Q: Do you know who the biggest bargain is salary-wise for the Bears? I say it's Greg Olsen, but my friend is convinced the answer is Matt Forte. Can you help out two die-hard Bears fans? Thanks. Jake, Oswego, Ill.

A: I'm glad you guys enjoy numbers. I don't. But you both make a strong case. Olsen's projected cap number for 2011 is $1,970,102 with a base salary of $900,000. Forte's projected cap number for 2011 is $938,334 with a base salary of $555,000. Forte is clearly the best bargain, but Olsen isn't very far behind when you take into account production. I expect both to receive contract extensions in the near future.


Q: JD, what does the latest round of legal news mean for Garrett Wolfe? I was disappointed we didn't get more out of a third-round pick, but my kids and I always found Wolfe to be kind whenever we met him at events and your old television show taping at ESPNZone. I'm rooting for the guy. What can you tell me? -- Thomas, Evanston, Ill.

A: The Florida authorities' decision not to file any felony charges against Wolfe -- he only faces a level-one misdemeanor of resisting an officer without violence -- is important and should prove to everybody there is much more to the story than first reported.
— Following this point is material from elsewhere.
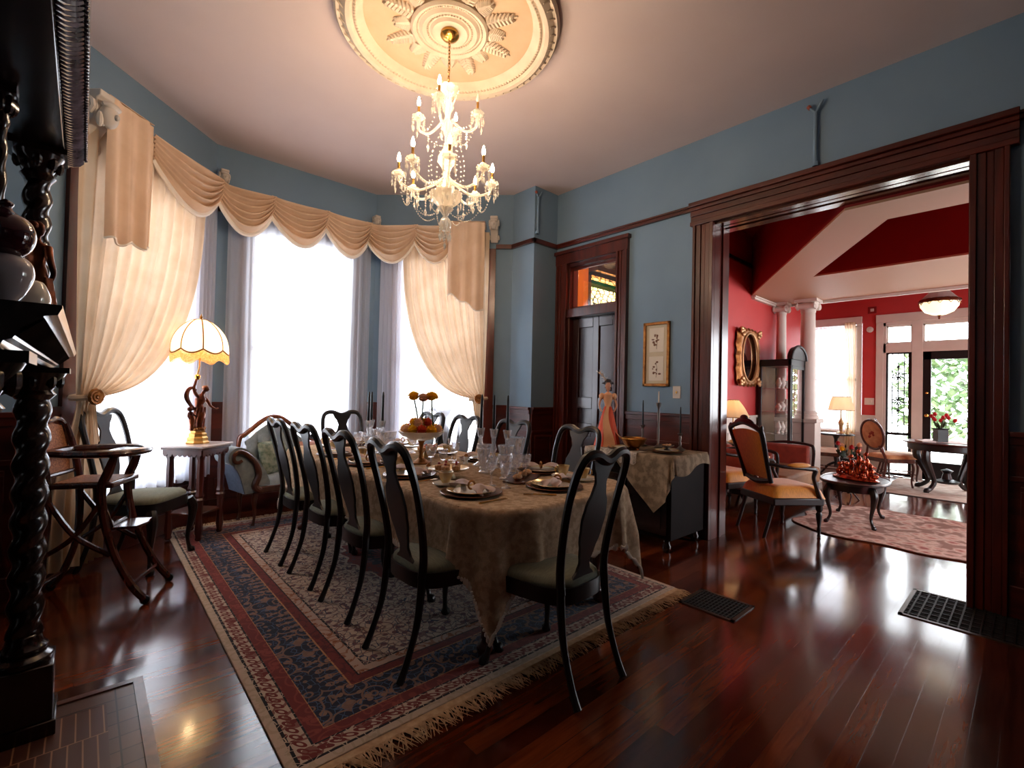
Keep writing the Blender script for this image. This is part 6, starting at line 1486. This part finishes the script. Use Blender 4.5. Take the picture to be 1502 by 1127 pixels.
MB().grid(lambda u, v: ((.21-.14*v)*(1+.03*math.cos(36*PI*u))*math.cos(2*PI*u), (.21-.14*v)*(1+.03*math.cos(36*PI*u))*math.sin(2*PI*u), 2.785+.16*v), 60, 6).build('crown', CRYST, t, 80)
m = MB()
for k in range(12): a = 2*PI*k/12; m.tube([(.23*math.cos(a), .23*math.sin(a), 2.74), (.235*math.cos(a+.13), .235*math.sin(a+.13), 2.70), (.23*math.cos(a+.26), .23*math.sin(a+.26), 2.74)], .005, 5)
m.build('garland', BRONZE, t)
m = MB(); m.tube([(0, 0, 2.94), (0, 0, H-.05)], .006, 6); m.lathe([(.05, H-.03), (.05, H)], n=16); m.build('suspension', BRONZE, t)
# small wall devices on the far wall
t = thing('smoke_alarm', 'small white round alarm on the red strip beside the far window', 'alarm', (XF, 1.93, 2.52), -PI/2)
MB().lathe([(.05, 0), (.05, .02), (.035, .03), (.001, .032)], n=24, mat=Matrix.Rotation(PI/2, 4, 'X')).build('body', WHITE, t)
t = thing('wall_plate', 'dark red square plate with white centre above the red strip on the far wall', 'wall plate', (XF, 1.90, 2.86), -PI/2)
MB().box(-.06, .06, -.012, 0, -.06, .06).build('plate', DRED, t, bevel=.003); MB().box(-.025, .025, -.02, -.01, -.025, .025).build('button', WHITE, t, bevel=.003)
t = thing('far_switch', 'white double switch plate on the red strip beside the sidelight', 'light switch', (XF, 1.93, 1.26), -PI/2)
MB().box(-.07, .07, -.008, 0, -.06, .06).build('plate', WHITE, t, bevel=.003); MB().box(-.035, -.015, -.016, -.006, -.02, .02).box(.015, .035, -.016, -.006, -.02, .02).build('toggle', WHITE, t)
# ================================================================ LIGHT
w = bpy.data.worlds.new('overcast_sky'); sc.world = w; w.use_nodes = True
nt = w.node_tree; nt.nodes.clear()
o_ = nt.nodes.new('ShaderNodeOutputWorld')
bg = nd(nt, 'ShaderNodeBackground', {0: (.90, .95, 1, 1), 1: 12.0}); nt.links.new(bg.outputs[0], o_.inputs[0])
def portal(M, sx, sy):
    l = bpy.data.lights.new('sky_portal', 'AREA'); l.shape = 'RECTANGLE'; l.size = sx; l.size_y = sy; l.cycles.is_portal = True
    o = bpy.data.objects.new('sky_portal', l); COL.objects.link(o); o.matrix_world = M
for M in (BAYL, BAYC, BAYR):
    portal(M @ Matrix.Translation((.845, .2, 1.69)) @ Matrix.Rotation(-PI/2, 4, 'X'), 1.06, 2.5)
portal(Matrix.Translation((XF+.2, 1.3, 1.4)) @ Matrix.Rotation(PI/2, 4, 'Y'), 2.7, 3.1)
portal(Matrix.Translation((XF+.2, -1.6, 1.6)) @ Matrix.Rotation(PI/2, 4, 'Y'), 2, 3)
portal(Matrix.Translation((6.2, -3.3, 1.65)) @ Matrix.Rotation(PI/2, 4, 'X'), 2.0, 2.3)

def lamp(name, loc, col, power, r):
    l = bpy.data.lights.new(name, 'POINT'); l.energy = power; l.color = sr(col); l.shadow_soft_size = r
    o = bpy.data.objects.new(name, l); COL.objects.link(o); o.location = loc
lamp('hall_fill_light', (5.0, 3.7, 3.0), (255, 214, 160), 45, .08)  # added unseen light that brightens the hall behind the transom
Best case scenario for Wolfe is to have the entire matter resolved before the start of free agency. I'm not sure if that can happen -- Wolfe's camp thinks the case can be wrapped up in 20-50 days -- but the sooner the better. Once a judge rules on the misdemeanor charge and Wolfe is able to tell his side of the story, it'll be up to NFL teams to decide whether they want to sign the running back. Look, I can understand if teams pass on Wolfe because they can find younger, cheaper special teams players, or maybe his size is a concern, or lack of carries in four years with the Bears. That's fine. That's the business of football. But it would be unfair if Wolfe finds himself out of the league because teams are concerned about his character.